I must respectfully disagree with @ETpro. The publishing world is in a state of flux and also confusion. Self-publishing is no longer stigmatized, Internet publishing has gained respectability, and publishing houses like everybody else are taking a whipping in these economic times. Big houses are eating small houses alive and at the same time small independent presses are springing up. So say my sources. So it’s anybody’s guess.
One author I know who successfully sold her first book is keeping her finished second in a box and not even submitting it right now, while working on her third. She doesn’t even want to send it out into the current maelstrom. Another that I heard of had a book accepted by a publisher who bought the rights and then folded before press time, leaving the unpublished work in limbo.

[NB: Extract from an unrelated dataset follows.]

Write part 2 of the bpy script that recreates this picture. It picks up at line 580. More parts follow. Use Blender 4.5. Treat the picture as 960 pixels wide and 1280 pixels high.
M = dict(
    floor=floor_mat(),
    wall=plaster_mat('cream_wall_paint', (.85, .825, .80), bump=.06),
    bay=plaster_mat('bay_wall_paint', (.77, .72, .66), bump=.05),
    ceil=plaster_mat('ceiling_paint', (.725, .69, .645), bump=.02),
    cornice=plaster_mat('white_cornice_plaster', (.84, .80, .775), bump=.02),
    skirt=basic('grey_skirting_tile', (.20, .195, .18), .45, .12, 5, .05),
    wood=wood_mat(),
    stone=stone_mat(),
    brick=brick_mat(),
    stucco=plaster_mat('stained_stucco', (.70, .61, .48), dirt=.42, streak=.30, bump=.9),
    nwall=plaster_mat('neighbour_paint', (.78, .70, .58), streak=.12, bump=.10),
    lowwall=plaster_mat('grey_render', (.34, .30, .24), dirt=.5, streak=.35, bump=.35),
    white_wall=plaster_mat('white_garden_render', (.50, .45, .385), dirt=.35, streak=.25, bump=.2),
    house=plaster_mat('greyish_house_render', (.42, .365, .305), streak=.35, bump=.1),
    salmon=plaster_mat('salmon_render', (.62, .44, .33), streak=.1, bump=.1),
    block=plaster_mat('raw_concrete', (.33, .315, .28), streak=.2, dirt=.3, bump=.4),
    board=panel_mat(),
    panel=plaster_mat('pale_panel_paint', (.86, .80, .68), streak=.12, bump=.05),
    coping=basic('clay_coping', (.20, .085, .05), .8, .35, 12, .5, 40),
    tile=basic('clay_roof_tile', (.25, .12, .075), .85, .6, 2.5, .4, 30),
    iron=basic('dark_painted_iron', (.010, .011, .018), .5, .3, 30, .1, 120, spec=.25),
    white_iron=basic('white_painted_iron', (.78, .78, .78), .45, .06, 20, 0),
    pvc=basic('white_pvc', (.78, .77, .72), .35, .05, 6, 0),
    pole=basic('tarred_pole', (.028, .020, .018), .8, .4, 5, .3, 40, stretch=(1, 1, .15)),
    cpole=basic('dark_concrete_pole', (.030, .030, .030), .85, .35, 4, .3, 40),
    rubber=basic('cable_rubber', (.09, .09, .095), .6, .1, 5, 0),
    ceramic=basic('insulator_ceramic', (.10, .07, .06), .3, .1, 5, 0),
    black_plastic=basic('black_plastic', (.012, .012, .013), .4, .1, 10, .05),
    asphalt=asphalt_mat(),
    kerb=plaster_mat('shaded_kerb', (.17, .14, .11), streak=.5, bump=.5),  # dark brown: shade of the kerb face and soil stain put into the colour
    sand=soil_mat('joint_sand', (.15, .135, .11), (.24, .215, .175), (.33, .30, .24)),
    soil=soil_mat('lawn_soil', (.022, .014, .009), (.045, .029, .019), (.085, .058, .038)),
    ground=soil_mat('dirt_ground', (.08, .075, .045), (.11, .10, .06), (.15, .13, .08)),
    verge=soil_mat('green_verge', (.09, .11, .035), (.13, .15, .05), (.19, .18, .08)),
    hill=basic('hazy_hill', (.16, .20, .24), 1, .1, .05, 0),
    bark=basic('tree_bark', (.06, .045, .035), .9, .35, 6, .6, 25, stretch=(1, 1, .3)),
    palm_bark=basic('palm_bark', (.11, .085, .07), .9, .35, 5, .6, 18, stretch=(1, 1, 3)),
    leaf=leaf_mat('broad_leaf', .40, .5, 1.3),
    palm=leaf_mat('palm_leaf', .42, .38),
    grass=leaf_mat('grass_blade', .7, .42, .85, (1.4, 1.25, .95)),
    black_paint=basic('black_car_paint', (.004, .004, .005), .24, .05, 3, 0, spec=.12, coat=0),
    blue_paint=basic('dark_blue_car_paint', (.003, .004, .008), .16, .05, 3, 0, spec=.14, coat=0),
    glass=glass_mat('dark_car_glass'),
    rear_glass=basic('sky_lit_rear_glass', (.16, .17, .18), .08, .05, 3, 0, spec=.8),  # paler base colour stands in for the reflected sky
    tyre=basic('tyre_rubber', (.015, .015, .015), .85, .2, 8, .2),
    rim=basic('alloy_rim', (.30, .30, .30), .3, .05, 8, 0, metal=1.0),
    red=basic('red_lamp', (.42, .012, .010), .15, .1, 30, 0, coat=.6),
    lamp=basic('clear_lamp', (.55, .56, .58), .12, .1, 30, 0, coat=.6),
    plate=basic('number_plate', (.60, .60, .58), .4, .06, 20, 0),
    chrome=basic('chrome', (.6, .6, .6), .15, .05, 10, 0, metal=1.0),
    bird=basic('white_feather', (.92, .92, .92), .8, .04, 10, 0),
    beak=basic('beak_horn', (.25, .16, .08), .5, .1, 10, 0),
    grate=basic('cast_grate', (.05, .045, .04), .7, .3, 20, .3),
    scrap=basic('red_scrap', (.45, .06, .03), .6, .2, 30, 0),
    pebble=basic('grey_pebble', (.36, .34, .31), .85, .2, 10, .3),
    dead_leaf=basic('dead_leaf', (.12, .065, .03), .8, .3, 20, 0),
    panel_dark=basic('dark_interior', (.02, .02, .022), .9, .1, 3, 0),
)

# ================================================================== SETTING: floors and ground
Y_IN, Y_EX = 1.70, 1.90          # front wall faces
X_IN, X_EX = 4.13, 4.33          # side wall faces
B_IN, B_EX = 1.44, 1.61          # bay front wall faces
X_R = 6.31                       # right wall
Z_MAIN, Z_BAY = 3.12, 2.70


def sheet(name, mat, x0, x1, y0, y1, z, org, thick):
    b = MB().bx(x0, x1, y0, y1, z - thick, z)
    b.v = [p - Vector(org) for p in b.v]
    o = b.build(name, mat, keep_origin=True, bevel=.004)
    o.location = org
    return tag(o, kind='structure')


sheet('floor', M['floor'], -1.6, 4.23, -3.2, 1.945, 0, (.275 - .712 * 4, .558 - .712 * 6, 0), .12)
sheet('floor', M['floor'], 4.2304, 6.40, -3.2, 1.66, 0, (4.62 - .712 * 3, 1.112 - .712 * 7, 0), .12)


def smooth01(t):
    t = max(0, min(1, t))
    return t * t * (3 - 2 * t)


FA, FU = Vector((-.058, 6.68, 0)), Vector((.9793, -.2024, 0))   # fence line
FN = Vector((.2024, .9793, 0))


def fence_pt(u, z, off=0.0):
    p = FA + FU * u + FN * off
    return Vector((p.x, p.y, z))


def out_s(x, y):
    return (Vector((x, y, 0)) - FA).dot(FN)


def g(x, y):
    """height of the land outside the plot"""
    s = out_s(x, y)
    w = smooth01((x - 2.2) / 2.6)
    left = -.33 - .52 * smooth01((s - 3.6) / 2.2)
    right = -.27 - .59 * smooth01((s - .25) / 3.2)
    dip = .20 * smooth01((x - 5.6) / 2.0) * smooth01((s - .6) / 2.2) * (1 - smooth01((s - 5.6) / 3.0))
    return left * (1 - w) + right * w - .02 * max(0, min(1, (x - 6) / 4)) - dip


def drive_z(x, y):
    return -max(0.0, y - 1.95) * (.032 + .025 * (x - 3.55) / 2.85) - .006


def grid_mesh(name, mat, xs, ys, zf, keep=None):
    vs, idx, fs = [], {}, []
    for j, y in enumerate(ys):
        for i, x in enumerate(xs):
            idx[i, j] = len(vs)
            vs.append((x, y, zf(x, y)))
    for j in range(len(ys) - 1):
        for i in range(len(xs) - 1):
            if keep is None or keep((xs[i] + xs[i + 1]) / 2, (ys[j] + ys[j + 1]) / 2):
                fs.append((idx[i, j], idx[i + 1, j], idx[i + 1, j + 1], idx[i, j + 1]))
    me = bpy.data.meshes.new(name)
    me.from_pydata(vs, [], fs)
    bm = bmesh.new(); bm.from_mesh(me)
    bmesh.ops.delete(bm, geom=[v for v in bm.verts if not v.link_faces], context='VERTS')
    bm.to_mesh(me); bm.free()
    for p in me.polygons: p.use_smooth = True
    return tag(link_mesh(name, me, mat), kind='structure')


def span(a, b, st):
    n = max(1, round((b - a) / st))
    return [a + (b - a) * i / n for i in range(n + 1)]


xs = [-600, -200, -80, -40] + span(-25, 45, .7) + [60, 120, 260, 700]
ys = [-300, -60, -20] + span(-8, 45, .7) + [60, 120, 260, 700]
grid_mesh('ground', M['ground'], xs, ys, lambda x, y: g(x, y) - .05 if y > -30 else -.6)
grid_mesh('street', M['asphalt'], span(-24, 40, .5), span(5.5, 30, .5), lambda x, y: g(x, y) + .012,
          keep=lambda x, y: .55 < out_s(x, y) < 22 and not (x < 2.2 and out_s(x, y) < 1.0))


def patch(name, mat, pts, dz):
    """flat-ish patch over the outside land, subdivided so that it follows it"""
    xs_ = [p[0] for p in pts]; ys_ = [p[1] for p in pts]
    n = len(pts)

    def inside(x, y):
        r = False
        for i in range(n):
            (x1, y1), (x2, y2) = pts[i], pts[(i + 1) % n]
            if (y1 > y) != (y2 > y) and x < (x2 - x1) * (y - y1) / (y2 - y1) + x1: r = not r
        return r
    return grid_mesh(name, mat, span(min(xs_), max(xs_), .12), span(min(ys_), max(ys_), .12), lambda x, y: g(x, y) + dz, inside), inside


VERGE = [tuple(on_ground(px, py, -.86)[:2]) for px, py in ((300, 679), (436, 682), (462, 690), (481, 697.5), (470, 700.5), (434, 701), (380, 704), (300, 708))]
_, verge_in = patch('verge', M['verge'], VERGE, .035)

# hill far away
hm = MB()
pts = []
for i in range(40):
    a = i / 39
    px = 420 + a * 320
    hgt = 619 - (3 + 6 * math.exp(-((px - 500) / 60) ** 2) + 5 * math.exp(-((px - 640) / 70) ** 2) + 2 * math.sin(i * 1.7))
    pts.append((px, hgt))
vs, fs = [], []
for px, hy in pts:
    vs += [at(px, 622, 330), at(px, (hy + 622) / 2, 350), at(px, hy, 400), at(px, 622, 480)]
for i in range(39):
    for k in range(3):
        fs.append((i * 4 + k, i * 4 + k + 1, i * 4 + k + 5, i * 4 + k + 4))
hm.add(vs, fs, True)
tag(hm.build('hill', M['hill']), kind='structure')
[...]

Common wisdom seems to be that if you can sell 5000 copies of a self-published work and you also have a strong “platform” (and you are eminently presentable for the talk show and PBS radio circuit and the infinite cycle of bookstore signings and conference appearances), you can get a commercial publisher to take an interest in your work.
The big down side that I see is that no author is capable of judging the print-readiness of his or her work. Commercial publishers put a book through a vetting process and don’t take it straight from raw ms. to press run. I have seen quantities of self-published work that had great promise but desperately needed the attentions of a competent editor. Unless you plan to pay for a real edit by a real editor, even before you get to the cost of printing, the labor of distribution, and the ceaseless effort of promotion, you might as well just pay a few dollars for a domain name and web hosting and upload it to your own website to share with your friends and make your mother proud.